Zo zullen de A1-ritten en de ritten van patiënten waarvoor operatie- en opnamefaciliteiten noodzakelijk zijn direct doorrijden
naar Goes. Voor patiënten die zich aandienen in Vlissingen wordt eerste opvang en stabilisatie geboden, waarna interklinisch
vervoer naar Goes beschikbaar is indien de noodzaak bestaat van een operatie en/of medisch specialistische zorg.

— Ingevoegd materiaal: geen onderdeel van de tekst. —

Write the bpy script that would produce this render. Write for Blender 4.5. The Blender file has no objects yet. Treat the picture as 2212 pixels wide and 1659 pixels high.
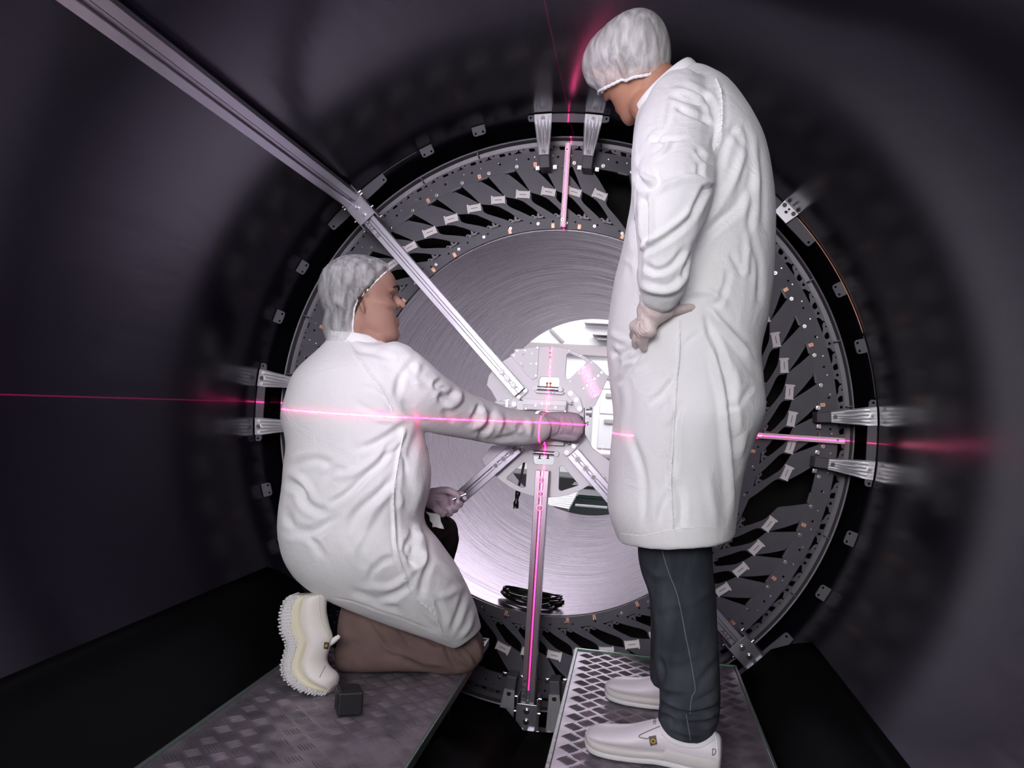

Tot slot wil ik u attenderen op mijn reactie tijdens het debat van 12 maart 2009 (kamerstuk 27 295, nr. 137) waarin uw Kamer op mij een beroep deed voor het behoud van klein volwaardig ziekenhuis op Walcheren. Ik heb u toen aangegeven
dat het om overwegingen van bereikbaarheid en keuzevrijheid voor de patiënt mijn voorkeur zou hebben om een volwaardig ziekenhuis
in Vlissingen te behouden. Als het echter om kwaliteitsoverwegingen niet mogelijk is bepaalde functies in Vlissingen overeind
te houden, dan is concentratie in dit geval in Goes ten behoeve van het zekerstellen van de kwaliteit van zorg voor de acute
en hoogcomplexe patiënt onvermijdelijk.
Ik hoop u met bovenstaande voldoende geïnformeerd te hebben.